Wednesday, October 13, 2010

I Wish I Could Bubblewrap Them.

In grade 7, I got to go to choir camp for a week. I had a wonderful time and was so proud to have been chosen. When I got back to school, no one would talk to me. A girl, who I had considered a friend, had decided that she didn't like me anymore and neither should anyone else. I was in an extended French class in an English speaking school, and we were already pretty insular. They didn't do anything physical; it was mostly the silent treatment and the occasional insult to my clothes, hair, freckles, posture... and yet, it was a horrible experience.

I didn't know who to talk to and I didn't know what to do. To this day, I still don't know what brought any of it on. I used to brave out the day and then come home and cry for an hour, wash my face and go downstairs to have dinner with my family. I don't think my parents even knew about it; mostly because I didn't want them to. It finally ended after a few months when one of the girls I used to hang out with sat beside me and said, "I'm sorry. I don't even remember why I was mad at you."

I can look back on my high school boyfriend now and realise that he did the things he did to me because he was insecure. He was abusive and he did not do anything he did out of love. He tried to make me feel like the only way I was worth anything is if I was beside him. I need my girls to know that they are worth a thousand of anyone who would make a person feel like they're worthless to make themselves feel big.

I can look back on the man who attacked me in university and know that he will never be whole. I can make sure that my daughters don't keep their mouths shut about anything that happens to them because they feel that they will be the one who is persecuted.

Every now and again, it hits me; I am a mom. I have two beautiful, brilliant, exciting girls... and I can't protect them from that kind of thing. Someday, they are going to feel like I felt. They are going to feel left out, and alone and like no one cares. Just the realisation breaks my heart.

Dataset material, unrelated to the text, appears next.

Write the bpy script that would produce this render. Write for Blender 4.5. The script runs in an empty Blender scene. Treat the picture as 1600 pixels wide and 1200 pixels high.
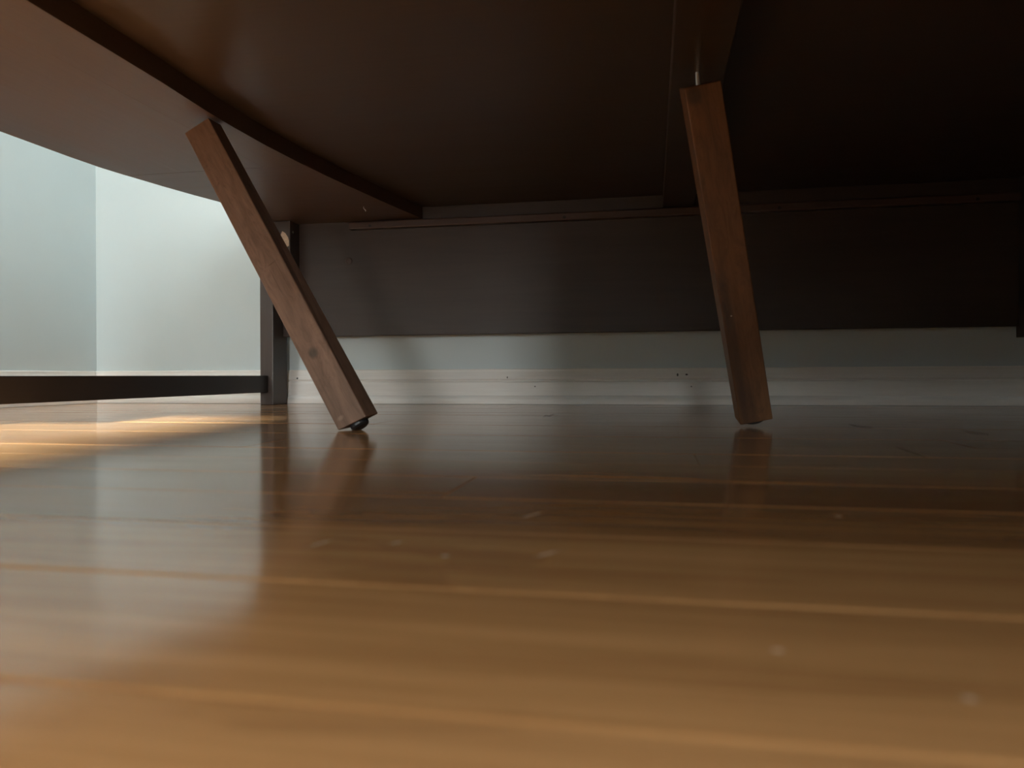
import bpy, bmesh, math, random
from mathutils import Vector, Matrix
random.seed(7)
S = bpy.context.scene
C = S.collection

# ------------------------------------------------------------------ camera
# The room's axes are the world axes; the camera lies almost on the floor and is turned about 11 degrees to the left.
TH = math.atan(.19)
cd = bpy.data.cameras.new('camera')
cam = bpy.data.objects.new('camera', cd); C.objects.link(cam)
cam.location = (0, 0, .066)
cam.rotation_euler = (Matrix.Rotation(TH, 3, 'Z') @ Matrix.Rotation(math.radians(90), 3, 'X') @ Matrix.Rotation(-.004, 3, 'Z')).to_euler()
cd.sensor_width = 36; cd.lens = 1156 / 1600 * 36
cd.shift_y = -13 / 1600
cd.clip_start = .01
cd.dof.use_dof = True; cd.dof.focus_distance = 1.25; cd.dof.aperture_fstop = 8.0
S.camera = cam

# ------------------------------------------------------------------ light
w = bpy.data.worlds.new('sky'); S.world = w; w.use_nodes = True
bg = w.node_tree.nodes['Background']
bg.inputs[0].default_value = (1.0, .98, .98, 1); bg.inputs[1].default_value = 68.0

sd = bpy.data.lights.new('sun', 'SUN'); sd.energy = 42; sd.angle = math.radians(1.7); sd.color = (.92, 1, 1)
sun = bpy.data.objects.new('sun', sd); C.objects.link(sun)
hz = Vector((-.187, .982, 0)).normalized() * 2.9
sun.rotation_euler = Vector((hz.x, hz.y, -1)).to_track_quat('-Z', 'Y').to_euler()
sun.location = (1, -6, 4)

def portal(name, u0, u1, z0, z1, v, rz=0):
    l = bpy.data.lights.new(name, 'AREA'); l.shape = 'RECTANGLE'; l.size = u1 - u0; l.size_y = z1 - z0
    l.cycles.is_portal = True
    o = bpy.data.objects.new(name, l); C.objects.link(o); R_ = Matrix.Rotation(rz, 3, 'Z'); o.location = R_ @ Vector(((u0 + u1) / 2, v, (z0 + z1) / 2))
    o.rotation_euler = (math.radians(90), 0, rz)      # -Z looks into the room
    return o

S.view_settings.view_transform = 'Standard'; S.view_settings.look = 'None'
S.view_settings.exposure = 0.0; S.view_settings.gamma = 1; S.view_settings.use_curve_mapping = False
S.cycles.use_denoising = True
S.cycles.max_bounces = 10; S.cycles.diffuse_bounces = 6; S.cycles.caustics_reflective = False

# ------------------------------------------------------------------ material helpers
def nmat(name, rough=.5, spec=.5):
    m = bpy.data.materials.new(name); m.use_nodes = True
    nt = m.node_tree; b = nt.nodes['Principled BSDF']
    b.inputs['Roughness'].default_value = rough
    b.inputs['Specular IOR Level'].default_value = spec
    return m, nt, b
def N(nt, t, **kw):
    n = nt.nodes.new(t)
    for k, v in kw.items(): setattr(n, k, v)
    return n
def ramp(nt, fac, stops):
    r = N(nt, 'ShaderNodeValToRGB')
    e = r.color_ramp.elements
    while len(e) < len(stops): e.new(.5)
    for el, (p, c) in zip(e, stops): el.position = p; el.color = (*c, 1)
    nt.links.new(fac, r.inputs[0]); return r.outputs[0]
def mixc(nt, mode, fac, a, b):
    n = N(nt, 'ShaderNodeMix', data_type='RGBA', blend_type=mode)
    for i, v in ((0, fac), (6, a), (7, b)):
        if hasattr(v, 'is_output'): nt.links.new(v, n.inputs[i])
        else: n.inputs[i].default_value = v if not isinstance(v, tuple) else (*v, 1)[:4]
    return n.outputs[2]
def math_(nt, op, a, b=None, clamp=False):
    n = N(nt, 'ShaderNodeMath', operation=op, use_clamp=clamp)
    for i, v in enumerate((a, b)):
        if v is None: continue
        if hasattr(v, 'is_output'): nt.links.new(v, n.inputs[i])
        else: n.inputs[i].default_value = v
    return n.outputs[0]
def noise(nt, vec, scale, detail=4, rough=.55, dist=0):
    n = N(nt, 'ShaderNodeTexNoise'); n.inputs['Scale'].default_value = scale
    n.inputs['Detail'].default_value = detail; n.inputs['Roughness'].default_value = rough
    n.inputs['Distortion'].default_value = dist
    if vec is not None: nt.links.new(vec, n.inputs['Vector'])
    return n.outputs['Fac']
def objvec(nt, scale, rnd=True):
    tc = N(nt, 'ShaderNodeTexCoord'); mp = N(nt, 'ShaderNodeMapping')
    mp.inputs['Scale'].default_value = scale
    v = tc.outputs['Object']
    if rnd:
        oi = N(nt, 'ShaderNodeObjectInfo'); k = math_(nt, 'MULTIPLY', oi.outputs['Random'], 37.0)
        a = N(nt, 'ShaderNodeVectorMath', operation='ADD')
        cx = N(nt, 'ShaderNodeCombineXYZ')
        for i in range(3): nt.links.new(k, cx.inputs[i])
        nt.links.new(v, a.inputs[0]); nt.links.new(cx.outputs[0], a.inputs[1]); v = a.outputs[0]
    nt.links.new(v, mp.inputs['Vector']); return mp.outputs[0]
def spot(nt, center, size, ang=0, space='Position', soft=.4):
    """a soft elliptical mark fixed on the surface: 1 inside, 0 outside"""
    if space == 'Position': src = N(nt, 'ShaderNodeNewGeometry').outputs['Position']
    else: src = N(nt, 'ShaderNodeTexCoord').outputs['Object']
    s = N(nt, 'ShaderNodeVectorMath', operation='SUBTRACT'); nt.links.new(src, s.inputs[0]); s.inputs[1].default_value = center
    ro = N(nt, 'ShaderNodeVectorRotate', rotation_type='Z_AXIS'); nt.links.new(s.outputs[0], ro.inputs[0]); ro.inputs['Angle'].default_value = -ang
    d = N(nt, 'ShaderNodeVectorMath', operation='DIVIDE'); nt.links.new(ro.outputs[0], d.inputs[0]); d.inputs[1].default_value = size
    l = N(nt, 'ShaderNodeVectorMath', operation='LENGTH'); nt.links.new(d.outputs[0], l.inputs[0])
    mr = N(nt, 'ShaderNodeMapRange', interpolation_type='SMOOTHSTEP'); nt.links.new(l.outputs['Value'], mr.inputs[0])
    mr.inputs[1].default_value = 1 - soft; mr.inputs[2].default_value = 1; mr.inputs[3].default_value = 1; mr.inputs[4].default_value = 0
    return mr.outputs[0]
def bump(nt, b, h, strength, dist=.001):
    n = N(nt, 'ShaderNodeBump'); n.inputs['Strength'].default_value = strength; n.inputs['Distance'].default_value = dist
    nt.links.new(h, n.inputs['Height']); nt.links.new(n.outputs[0], b.inputs['Normal'])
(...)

I am going to do all I can to try and help them be themselves; to be so strongly aware of who they are that some idiot making fun of them, or telling them that they aren't worth anything won't have any effect at all. My fervent wish is that my girls grow up strong and brave. That they know their worth and they defend themselves, physically and otherwise, from anyone who would try to diminish them. Most of all, I want them to know that no matter what, I am always here for them.

My job is to help them get off the ground; to applaud them when they fly and be a safe place to land when they fall.